Collected data:
- - -

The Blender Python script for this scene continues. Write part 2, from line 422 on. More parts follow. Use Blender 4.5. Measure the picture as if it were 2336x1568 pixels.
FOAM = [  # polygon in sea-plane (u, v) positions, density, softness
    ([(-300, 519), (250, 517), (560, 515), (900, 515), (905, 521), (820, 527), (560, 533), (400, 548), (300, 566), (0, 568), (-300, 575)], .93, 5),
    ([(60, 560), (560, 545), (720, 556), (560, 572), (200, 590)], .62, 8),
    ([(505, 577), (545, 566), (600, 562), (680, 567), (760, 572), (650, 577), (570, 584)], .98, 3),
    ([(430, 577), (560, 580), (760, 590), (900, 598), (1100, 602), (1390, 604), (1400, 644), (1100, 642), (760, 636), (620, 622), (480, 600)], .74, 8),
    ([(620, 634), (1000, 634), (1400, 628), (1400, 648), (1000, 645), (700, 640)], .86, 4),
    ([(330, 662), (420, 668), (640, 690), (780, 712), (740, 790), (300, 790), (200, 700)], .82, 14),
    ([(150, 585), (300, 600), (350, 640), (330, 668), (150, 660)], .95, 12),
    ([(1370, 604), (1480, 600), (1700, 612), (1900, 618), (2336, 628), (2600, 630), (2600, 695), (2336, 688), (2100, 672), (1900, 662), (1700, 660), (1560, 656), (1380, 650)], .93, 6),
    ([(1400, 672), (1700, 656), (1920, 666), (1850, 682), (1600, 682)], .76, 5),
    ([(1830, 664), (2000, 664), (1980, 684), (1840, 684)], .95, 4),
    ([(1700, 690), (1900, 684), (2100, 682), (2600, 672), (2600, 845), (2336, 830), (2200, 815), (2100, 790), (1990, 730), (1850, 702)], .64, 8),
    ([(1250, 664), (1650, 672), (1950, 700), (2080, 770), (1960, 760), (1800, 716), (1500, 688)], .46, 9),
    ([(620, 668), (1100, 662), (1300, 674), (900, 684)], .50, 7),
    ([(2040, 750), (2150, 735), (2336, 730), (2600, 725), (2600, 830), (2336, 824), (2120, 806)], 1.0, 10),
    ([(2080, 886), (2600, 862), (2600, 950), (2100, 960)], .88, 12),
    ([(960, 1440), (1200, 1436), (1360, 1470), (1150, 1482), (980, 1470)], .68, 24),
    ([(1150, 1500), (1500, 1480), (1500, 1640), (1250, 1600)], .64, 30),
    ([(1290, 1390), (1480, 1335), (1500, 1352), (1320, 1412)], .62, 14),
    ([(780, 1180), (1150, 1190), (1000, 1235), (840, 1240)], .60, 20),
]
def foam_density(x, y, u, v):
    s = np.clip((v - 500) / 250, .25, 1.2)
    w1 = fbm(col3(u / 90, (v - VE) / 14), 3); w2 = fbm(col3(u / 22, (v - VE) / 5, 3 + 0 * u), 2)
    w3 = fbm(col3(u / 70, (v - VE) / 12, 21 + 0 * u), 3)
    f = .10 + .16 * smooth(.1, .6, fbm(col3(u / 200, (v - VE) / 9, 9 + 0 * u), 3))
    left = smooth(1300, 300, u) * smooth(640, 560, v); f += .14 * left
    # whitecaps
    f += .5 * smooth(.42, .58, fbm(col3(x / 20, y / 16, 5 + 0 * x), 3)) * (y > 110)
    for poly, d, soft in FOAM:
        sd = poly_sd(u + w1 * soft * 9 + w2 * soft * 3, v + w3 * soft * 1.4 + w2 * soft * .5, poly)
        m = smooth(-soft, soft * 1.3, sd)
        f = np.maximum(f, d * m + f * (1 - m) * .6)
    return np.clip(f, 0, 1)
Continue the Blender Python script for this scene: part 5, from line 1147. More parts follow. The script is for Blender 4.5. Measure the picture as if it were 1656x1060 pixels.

- - -

Given instruction: Copy down the whole of the data above, matching it exactly.

Full solution:
The Blender Python script for this scene continues. Write part 2, from line 422 on. More parts follow. Use Blender 4.5. Measure the picture as if it were 2336x1568 pixels.
FOAM = [  # polygon in sea-plane (u, v) positions, density, softness
    ([(-300, 519), (250, 517), (560, 515), (900, 515), (905, 521), (820, 527), (560, 533), (400, 548), (300, 566), (0, 568), (-300, 575)], .93, 5),
    ([(60, 560), (560, 545), (720, 556), (560, 572), (200, 590)], .62, 8),
    ([(505, 577), (545, 566), (600, 562), (680, 567), (760, 572), (650, 577), (570, 584)], .98, 3),
    ([(430, 577), (560, 580), (760, 590), (900, 598), (1100, 602), (1390, 604), (1400, 644), (1100, 642), (760, 636), (620, 622), (480, 600)], .74, 8),
    ([(620, 634), (1000, 634), (1400, 628), (1400, 648), (1000, 645), (700, 640)], .86, 4),
    ([(330, 662), (420, 668), (640, 690), (780, 712), (740, 790), (300, 790), (200, 700)], .82, 14),
    ([(150, 585), (300, 600), (350, 640), (330, 668), (150, 660)], .95, 12),
    ([(1370, 604), (1480, 600), (1700, 612), (1900, 618), (2336, 628), (2600, 630), (2600, 695), (2336, 688), (2100, 672), (1900, 662), (1700, 660), (1560, 656), (1380, 650)], .93, 6),
    ([(1400, 672), (1700, 656), (1920, 666), (1850, 682), (1600, 682)], .76, 5),
    ([(1830, 664), (2000, 664), (1980, 684), (1840, 684)], .95, 4),
    ([(1700, 690), (1900, 684), (2100, 682), (2600, 672), (2600, 845), (2336, 830), (2200, 815), (2100, 790), (1990, 730), (1850, 702)], .64, 8),
    ([(1250, 664), (1650, 672), (1950, 700), (2080, 770), (1960, 760), (1800, 716), (1500, 688)], .46, 9),
    ([(620, 668), (1100, 662), (1300, 674), (900, 684)], .50, 7),
    ([(2040, 750), (2150, 735), (2336, 730), (2600, 725), (2600, 830), (2336, 824), (2120, 806)], 1.0, 10),
    ([(2080, 886), (2600, 862), (2600, 950), (2100, 960)], .88, 12),
    ([(960, 1440), (1200, 1436), (1360, 1470), (1150, 1482), (980, 1470)], .68, 24),
    ([(1150, 1500), (1500, 1480), (1500, 1640), (1250, 1600)], .64, 30),
    ([(1290, 1390), (1480, 1335), (1500, 1352), (1320, 1412)], .62, 14),
    ([(780, 1180), (1150, 1190), (1000, 1235), (840, 1240)], .60, 20),
]
def foam_density(x, y, u, v):
    s = np.clip((v - 500) / 250, .25, 1.2)
    w1 = fbm(col3(u / 90, (v - VE) / 14), 3); w2 = fbm(col3(u / 22, (v - VE) / 5, 3 + 0 * u), 2)
    w3 = fbm(col3(u / 70, (v - VE) / 12, 21 + 0 * u), 3)
    f = .10 + .16 * smooth(.1, .6, fbm(col3(u / 200, (v - VE) / 9, 9 + 0 * u), 3))
    left = smooth(1300, 300, u) * smooth(640, 560, v); f += .14 * left
    # whitecaps
    f += .5 * smooth(.42, .58, fbm(col3(x / 20, y / 16, 5 + 0 * x), 3)) * (y > 110)
    for poly, d, soft in FOAM:
        sd = poly_sd(u + w1 * soft * 9 + w2 * soft * 3, v + w3 * soft * 1.4 + w2 * soft * .5, poly)
        m = smooth(-soft, soft * 1.3, sd)
        f = np.maximum(f, d * m + f * (1 - m) * .6)
    return np.clip(f, 0, 1)
Continue the Blender Python script for this scene: part 5, from line 1147. More parts follow. The script is for Blender 4.5. Measure the picture as if it were 1656x1060 pixels.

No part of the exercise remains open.